Per l'assassinio del collaboratore di giustizia, ex uomo del clan Santapaola, è finito in manette Sergio Tiscornia, operaio di 50 anni, fidanzato dell'ex amante ed ex socia della vittima. Fondamentale per l'arresto è stata una consulenza fornita da una associazione di sordomuti per leggere il labiale del presunto omicida mentre spiegava di avere usato un solo colpo di pistola
Non è legata a vendette di mafia la morte del collaboratore di giustizia Orazio Pino, ucciso a Chiavari il 23 aprile scorso con un colpo di pistola. Il 70enne, che era stato un uomo della cosca del boss di Catania Benedetto Santapaola, è stato ucciso per motivi passionali ed economici: nella notte gli investigatori della Squadra Mobile di Genova hanno arrestato per la sua morte Sergio Tiscornia, operaio di 50 anni, fidanzato di Adriana Hernandez Escobar, ex amante ed ex socia della vittima.
Fondamentale per l’arresto è stata una consulenza fornita da una associazione di sordomuti per leggere il labiale del presunto omicida mentre spiegava di avere usato un solo colpo di pistola per l’assassinio, oltre a tracce di polvere da sparo sull’auto di una amica, complice involontaria dell’omicidio, e l’impronta di una scarpa sul luogo del delitto.
Secondo quanto emerso dalle indagini, coordinate dal pubblico ministero Silvia Saracino, Adriana Hernandez Escobar aveva accusato Pino di avere rubato alcuni gioielli dalla società di compro oro che avevano messo in piedi insieme. L’ex socia lo aveva denunciato ma la vicenda era stata archiviata. La donna avrebbe anche chiesto soldi per il mantenimento di sua figlia che, secondo la donna, era figlia del collaboratore.
Stando alla ricostruzione della polizia, che non ha preso al momento provvedimenti nei confronti della donna, questa si sentiva “oppressa e minacciata” dall’ex. Non è ancora stabilito se Tiscornia abbia agito di sua iniziativa o sia stato spinto a farlo da qualcun altro. L’omicidio sarebbe stato premeditato dal 2018: il presunto assassino da agosto dello scorso anno avrebbe iniziato a pedinare Orazio per studiarne gli spostamenti e le abitudini.
Il giorno dell’omicidio, hanno spiegato gli investigatori, Tiscornia avrebbe posteggiato il suo furgone a Cogorno, vicino a Chiavari, dove ad aspettarlo c’era una sua amica che lo avrebbe accompagnato fino al silos di Chiavari senza sospettare nulla.
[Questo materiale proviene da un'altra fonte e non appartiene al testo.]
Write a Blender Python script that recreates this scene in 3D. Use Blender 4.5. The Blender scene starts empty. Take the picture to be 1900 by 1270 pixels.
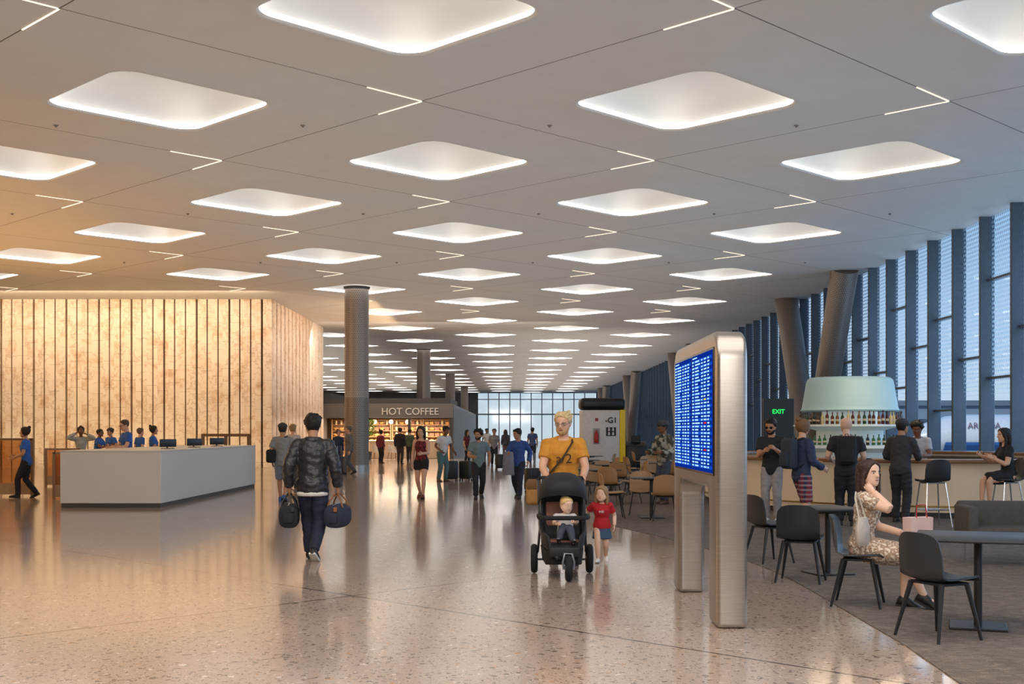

Tiscornia si sarebbe nascosto nel piano del silos dove Orazio era solito parcheggiare il suo suv Merdeces e, tra le 20.20 e le 20.30, lo avrebbe ucciso con un colpo di pistola alla testa.
Poi si sarebbe fatto riaccompagnare dall’amica a Cogorno dove avrebbe ripreso il furgone e sarebbe tornato a casa. Sull’auto della donna la polizia scientifica hanno trovato tracce di polvere da sparo e l’impronta di una scarpa da lavoro lasciata anche sul luogo del delitto. Nel corso dell’inchiesta è stato fondamentale anche l’aiuto dell’associazione sordomuti: dentro una gioielleria della sua fidanzata, Tiscornia parla con il fratello della donna e gli dice che ha usato un solo colpo di pistola. Per ricostruire la frase è stato analizzato il labiale dai membri dell’associazione.
La vittima, che a Chiavari era conosciuto come orefice, era stato un importante collaboratore di giustizia: aveva ricostruito le fasi più sanguinose della guerra di mafia a Catania negli anni Novanta. Lui stesso si era accusato di essere l’autore di decine di agguati. Per sua scelta, nel 2009 era uscito dal programma di protezione: aveva concordato una “liquidazione” economica che aveva investito nella sua attività commerciale. Dopo diverse condanne, aveva chiuso i conti con la giustizia due settimane prima della sua morte.